Понятно, что сегодня нам подчас уже очень трудно распознать зверя–учителя–конкурента в дьяволе и т. п. репрессивных архетипах культуры, равно как и в христианском обряде — таинстве евхаристии — поедание тотема бога–пищи. Но теоретически — лишь таким, условно проиллюстрированным нами «духовно–практическим», совершено естественным образом — «сама собой» — могла создаваться человеческая культура.
Жизнь по плану животного–тотема очеловечивала прачеловека, хотя внешне это очеловечивание и выглядит чудовищным зверством. Например, в природе существует запрет каннибализма: «ворон ворону глаз не выклюнет», волк не охотится на волка. Но на человека — охотится. И подражая зверю не–каннибалу, прачеловек становится каннибалом: именно потому, что живет не по природной, внутренней, инстинктивной программе, а по «образу и подобию».
Жизнь по чужому плану порождала и множество запретов, ограничений, совершенно бессмысленных для человека как природного существа, не имеющих никаких биологических обоснований. Таковы, например, половые табу, синхронизировавшие, как можно предположить, брачные отношения в сообществе с течками и брачными играми у тотема. В остальные периоды особи своего тотема были табу — в противном случае возникала гибельная для сообщества дисгармония между планами отношений и деятельности. Косвенным, культурно–археологическим доказательством именно такого — не «сознательного», а подражатеньно–рабского происхождения сексуальных запретов может служить их отмена в связи с ритуальным убийством священного жертвенного животного. Но табу не распространялось на членов других тотемов: при встрече — условно — племен «медведя» и «волка» партнеры оказывались в культурном вакууме, в маргинальном пространстве, не находили «общего языка», и поэтому вели себя не как «медведь» или «волк», а как нормальные обезьяны.

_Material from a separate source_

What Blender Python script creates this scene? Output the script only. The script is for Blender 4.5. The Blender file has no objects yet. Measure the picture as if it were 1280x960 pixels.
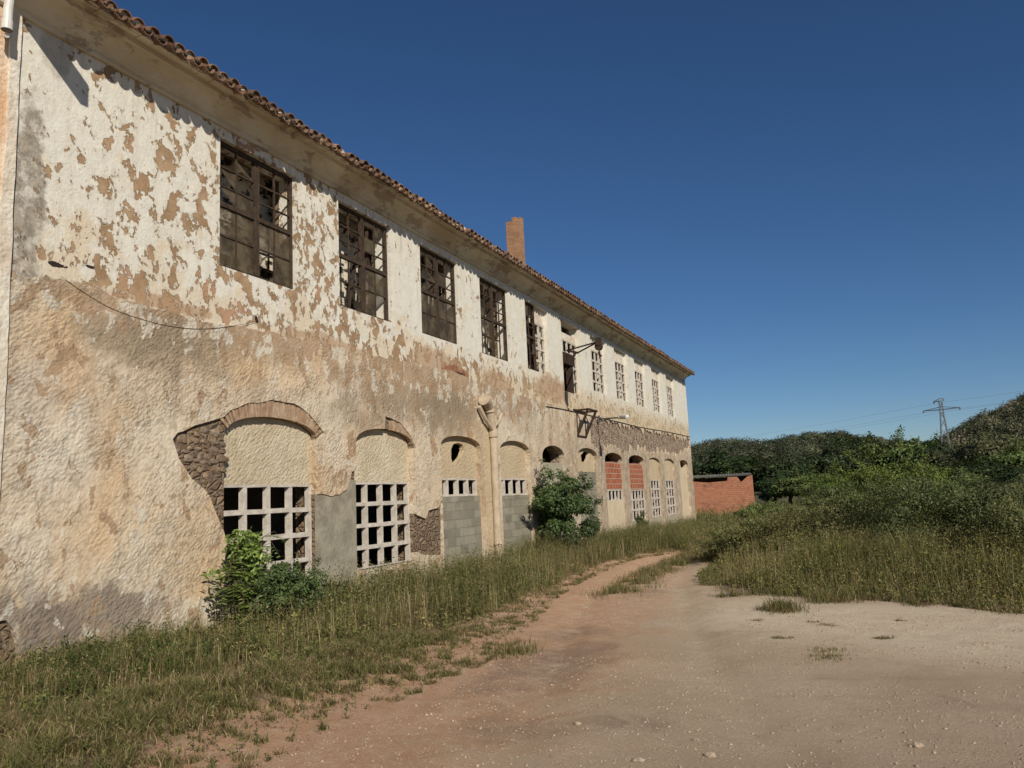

(Вспомним утверждение Энгельса, будто инцест — кровосмесительный брак — был запрещен, когда люди открыли опасность кровосмешения и убедились, что экзогамные браки дают более качественное потомство. Увы: даже некоторые дожившие до нового времени архаичные охотничьи племена не усматривают непосредственной связи между соитием и деторождением. Но важнее другое. Едва ли наши темные пращуры могли открыть опасность кровосмешения, будь они даже не менее тонкими аналитиками, чем сам Энгельс, поскольку такой опасности просто–напросто не было. Опасность вырождения — всего вероятнее — следствие, а не причина инцестных табу. Она появилась из‑за того, что в результате инцестных табу человек сохранял и накапливал рецессивные признаки, становясь биологически неустойчивым существом, — подобно тому как биологически неустойчивы, то есть, в отличие от своих диких сородичей, подвержены опасности вырождения, сельскохозяйственные культуры. Не люди создавали запреты, а запреты создавали людей.)